The remaining problem is probability of hit. A 23mm round fired at an FPV drone requires a near-direct hit to kill it. The drone is small, fast for its size, and maneuverable. Tracer-based manual aiming against such targets is demanding even for a well-trained crew. This is precisely the gap India’s January 2025 RFI was designed to close: proximity-fused 23mm ammunition that detonates within lethal radius of the target rather than requiring physical contact. The same concept drove the development of the original anti-aircraft proximity fuse in World War II — the VT fuze that transformed naval anti-aircraft gunnery against kamikazes — and its application to 23mm autocannon ammunition is technically straightforward given modern microelectronics. The payload is small; the fuze logic is well understood; the manufacturing challenge is miniaturization and cost, not physics.
India is not alone in recognizing this. Russia has deployed truck-mounted ZU-23-2 batteries in dedicated anti-drone mobile units in Ukraine since early 2024, pairing the guns with electronic warfare systems and smoke generators in combined teams designed to defeat FPV drone attacks. Russia has also developed and demonstrated a remotely operated variant, the ZU-23/30M1-3, with integrated electro-optical sighting — a concept first shown in 2013 that finally reached serious development attention under the pressure of the Ukraine war. Poland’s WB Group presented its ARM-28 electromechanical upgrade kit at the DEFEA 2025 defense exhibition in Athens, converting the ZU-23-2 into a semi-automated or remotely operated platform with digital drive motors, joystick control, and compatibility with external fire control systems. In May 2025, India’s own army air defense reported that ZU-23-2s alongside Bofors L/70 guns had been effective in shooting down multiple Pakistani drones during the India-Pakistan conflict — a real-world validation that arrived barely four months after the proximity fuse RFI was issued.

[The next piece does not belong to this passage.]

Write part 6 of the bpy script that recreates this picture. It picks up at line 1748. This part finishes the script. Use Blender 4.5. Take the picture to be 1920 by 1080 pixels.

A Platform That Keeps Earning Its Place
The ZU-23-2’s spread across more than fifty national inventories and a substantial number of non-state arsenals means it occupies a peculiar position in the current global defense environment: it is simultaneously a museum piece and a front-line system, often in the same conflict zone. In Ukraine, Russian forces operate it as an improvised anti-drone gun. Ukrainian border guards have received new ZU-23-2 deliveries as recently as 2025. In the Sahel, JNIM-affiliated groups have truck-mounted examples that serve as the air defense component of a force that otherwise operates on motorbikes. In Yemen, Houthi forces have used them against Saudi coalition aircraft and, more recently, against drone threats.
What the proximity fuse development — in India, and likely elsewhere — signals is that the global community of ZU-23-2 operators has collectively decided the platform has a generation of useful life remaining, provided the ammunition catches up with the threat. The gun itself does not need to change. The carriage is sound, the barrels are replaceable, and the rate of fire is already more than adequate. What changes is the fuze in the nose of the round, and with it the probability that any given burst finds its target. A sixty-five-year-old Soviet anti-aircraft gun, fitted with a smart fuse developed for a threat that didn’t exist when the gun was designed, hunting Chinese-manufactured quadcopters over an Indian border post. The ZU-23-2’s designers at KBP in 1955 could not have anticipated any of that. The gun they built was flexible enough not to care.